His 11 brings Nico O'Reilly and John Stones back in alongside Guehi, with Reece James kept in if he's fit. Elliot Anderson holds alone. Jude Bellingham, Gordon, Morgan Rogers and Ollie Watkins ahead of him, with Kane up top. Positive attacking threat should be the aim.

"I'd just go for it," Kirkland says. "They shouldn't cause us too many problems at all. If they do, we should have more than enough to get two, three, or four goals. I want to see a really, really attacking team.
"More attacking intent. Get the ball out quicker, get it wider quicker. Get it into those little pockets. Instead of an extra pass, get it forward. Sometimes we knock it sideways too much. The transition from defence has to be a lot quicker."
Shutting out the noise
He also recommends that everyone in the Three Lions camp do their utmost to drown out any outside noise, although, historically, that has been far easier said than done.
The press, predictably, are doing what the press do: hitting the panic button with bold headlines to generate clicks and newspaper sales. Kirkland has been around long enough to know the cycle and feels it often has a drastic impact on the international side.
"England could win the World Cup final 4-0, and some of the press would say it should have been 5-0. We have this every tournament.
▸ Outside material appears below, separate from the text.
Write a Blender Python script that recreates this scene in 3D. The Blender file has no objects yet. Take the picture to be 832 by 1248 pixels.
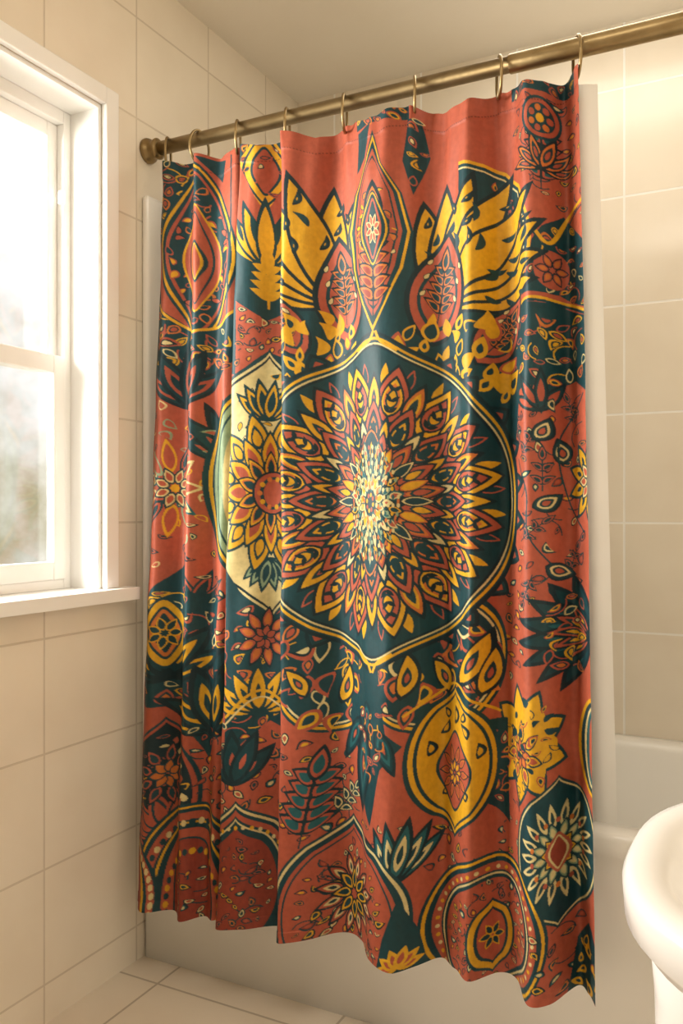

A lacklustre performance, and they jump on the players' backs.
"I've never liked it - it doesn't help. Not the players, not the squad, not the fans, because fans pick up on it and start parroting opinions that aren't even their own. That's just the world we live in."

England currently sit atop Group L, and will, in all likelihood, top it on Saturday too.
Whether that means much by the time the knockouts arrive and the serious contenders stand in the way is the real sticking point.